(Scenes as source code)
· · ·

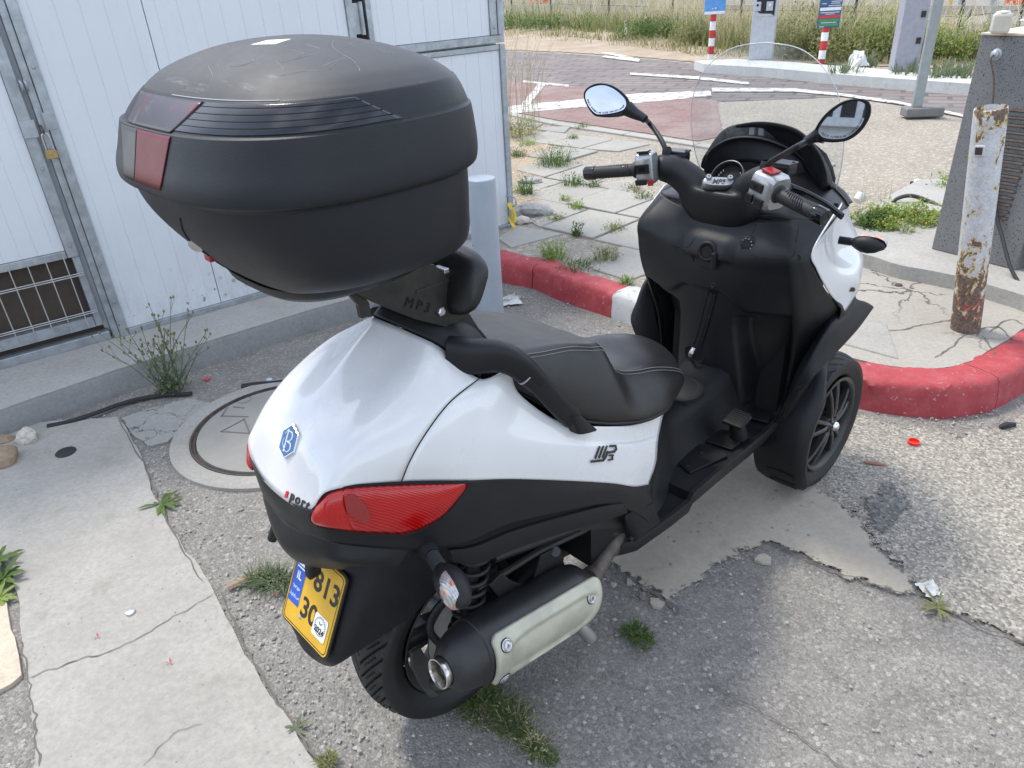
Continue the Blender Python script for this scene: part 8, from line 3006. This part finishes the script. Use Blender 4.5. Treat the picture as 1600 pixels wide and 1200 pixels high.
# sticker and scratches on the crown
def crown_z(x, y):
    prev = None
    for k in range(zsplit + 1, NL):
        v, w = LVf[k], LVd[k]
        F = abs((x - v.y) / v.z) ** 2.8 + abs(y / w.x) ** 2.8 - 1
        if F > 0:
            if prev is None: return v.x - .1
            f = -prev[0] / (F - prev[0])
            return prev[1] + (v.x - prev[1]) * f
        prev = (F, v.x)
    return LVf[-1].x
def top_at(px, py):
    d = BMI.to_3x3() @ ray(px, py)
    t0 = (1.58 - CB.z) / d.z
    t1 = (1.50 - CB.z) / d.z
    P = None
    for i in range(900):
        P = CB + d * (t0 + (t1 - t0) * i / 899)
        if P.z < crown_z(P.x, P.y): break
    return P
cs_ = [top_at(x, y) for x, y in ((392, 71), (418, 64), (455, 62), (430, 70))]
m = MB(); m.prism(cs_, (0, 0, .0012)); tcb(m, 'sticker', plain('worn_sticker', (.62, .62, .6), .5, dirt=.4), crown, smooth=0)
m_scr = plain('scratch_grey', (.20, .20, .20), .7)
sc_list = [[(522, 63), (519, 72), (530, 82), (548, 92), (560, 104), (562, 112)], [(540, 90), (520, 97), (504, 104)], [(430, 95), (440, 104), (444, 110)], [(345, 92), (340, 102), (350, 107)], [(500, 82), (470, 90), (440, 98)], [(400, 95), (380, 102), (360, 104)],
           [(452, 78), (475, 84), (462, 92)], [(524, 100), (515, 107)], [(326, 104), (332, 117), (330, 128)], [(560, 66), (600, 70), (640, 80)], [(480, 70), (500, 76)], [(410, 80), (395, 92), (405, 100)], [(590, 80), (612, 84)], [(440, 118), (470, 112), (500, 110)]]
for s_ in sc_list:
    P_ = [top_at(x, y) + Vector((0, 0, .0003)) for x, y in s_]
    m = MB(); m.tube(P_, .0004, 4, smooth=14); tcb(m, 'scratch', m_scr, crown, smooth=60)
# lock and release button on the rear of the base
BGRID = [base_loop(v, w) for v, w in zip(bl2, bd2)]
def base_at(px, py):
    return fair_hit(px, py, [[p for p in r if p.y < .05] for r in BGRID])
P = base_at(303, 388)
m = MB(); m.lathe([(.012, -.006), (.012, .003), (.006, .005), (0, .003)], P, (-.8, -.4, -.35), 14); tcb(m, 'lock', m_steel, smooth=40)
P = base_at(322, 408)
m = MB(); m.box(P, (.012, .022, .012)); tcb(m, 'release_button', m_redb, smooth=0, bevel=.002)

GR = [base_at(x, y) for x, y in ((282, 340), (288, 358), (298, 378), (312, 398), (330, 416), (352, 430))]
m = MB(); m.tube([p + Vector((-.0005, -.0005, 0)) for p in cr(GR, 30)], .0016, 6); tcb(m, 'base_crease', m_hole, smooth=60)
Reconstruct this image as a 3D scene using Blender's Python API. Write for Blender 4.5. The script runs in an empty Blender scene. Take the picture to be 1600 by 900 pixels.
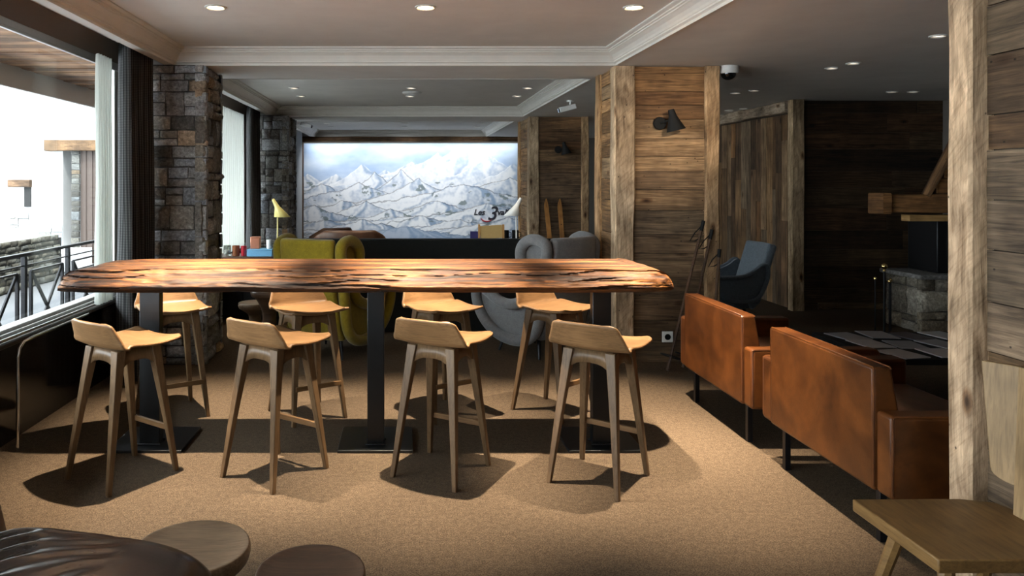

· · ·

(TASK GOAL)
Print the entries above exactly, taking out only the pictures.

(RESPONSE BELOW)
Continue the Blender Python script for this scene: part 8, from line 3006. This part finishes the script. Use Blender 4.5. Treat the picture as 1600 pixels wide and 1200 pixels high.
# sticker and scratches on the crown
def crown_z(x, y):
    prev = None
    for k in range(zsplit + 1, NL):
        v, w = LVf[k], LVd[k]
        F = abs((x - v.y) / v.z) ** 2.8 + abs(y / w.x) ** 2.8 - 1
        if F > 0:
            if prev is None: return v.x - .1
            f = -prev[0] / (F - prev[0])
            return prev[1] + (v.x - prev[1]) * f
        prev = (F, v.x)
    return LVf[-1].x
def top_at(px, py):
    d = BMI.to_3x3() @ ray(px, py)
    t0 = (1.58 - CB.z) / d.z
    t1 = (1.50 - CB.z) / d.z
    P = None
    for i in range(900):
        P = CB + d * (t0 + (t1 - t0) * i / 899)
        if P.z < crown_z(P.x, P.y): break
    return P
cs_ = [top_at(x, y) for x, y in ((392, 71), (418, 64), (455, 62), (430, 70))]
m = MB(); m.prism(cs_, (0, 0, .0012)); tcb(m, 'sticker', plain('worn_sticker', (.62, .62, .6), .5, dirt=.4), crown, smooth=0)
m_scr = plain('scratch_grey', (.20, .20, .20), .7)
sc_list = [[(522, 63), (519, 72), (530, 82), (548, 92), (560, 104), (562, 112)], [(540, 90), (520, 97), (504, 104)], [(430, 95), (440, 104), (444, 110)], [(345, 92), (340, 102), (350, 107)], [(500, 82), (470, 90), (440, 98)], [(400, 95), (380, 102), (360, 104)],
           [(452, 78), (475, 84), (462, 92)], [(524, 100), (515, 107)], [(326, 104), (332, 117), (330, 128)], [(560, 66), (600, 70), (640, 80)], [(480, 70), (500, 76)], [(410, 80), (395, 92), (405, 100)], [(590, 80), (612, 84)], [(440, 118), (470, 112), (500, 110)]]
for s_ in sc_list:
    P_ = [top_at(x, y) + Vector((0, 0, .0003)) for x, y in s_]
    m = MB(); m.tube(P_, .0004, 4, smooth=14); tcb(m, 'scratch', m_scr, crown, smooth=60)
# lock and release button on the rear of the base
BGRID = [base_loop(v, w) for v, w in zip(bl2, bd2)]
def base_at(px, py):
    return fair_hit(px, py, [[p for p in r if p.y < .05] for r in BGRID])
P = base_at(303, 388)
m = MB(); m.lathe([(.012, -.006), (.012, .003), (.006, .005), (0, .003)], P, (-.8, -.4, -.35), 14); tcb(m, 'lock', m_steel, smooth=40)
P = base_at(322, 408)
m = MB(); m.box(P, (.012, .022, .012)); tcb(m, 'release_button', m_redb, smooth=0, bevel=.002)

GR = [base_at(x, y) for x, y in ((282, 340), (288, 358), (298, 378), (312, 398), (330, 416), (352, 430))]
m = MB(); m.tube([p + Vector((-.0005, -.0005, 0)) for p in cr(GR, 30)], .0016, 6); tcb(m, 'base_crease', m_hole, smooth=60)
Reconstruct this image as a 3D scene using Blender's Python API. Write for Blender 4.5. The script runs in an empty Blender scene. Take the picture to be 1600 by 900 pixels.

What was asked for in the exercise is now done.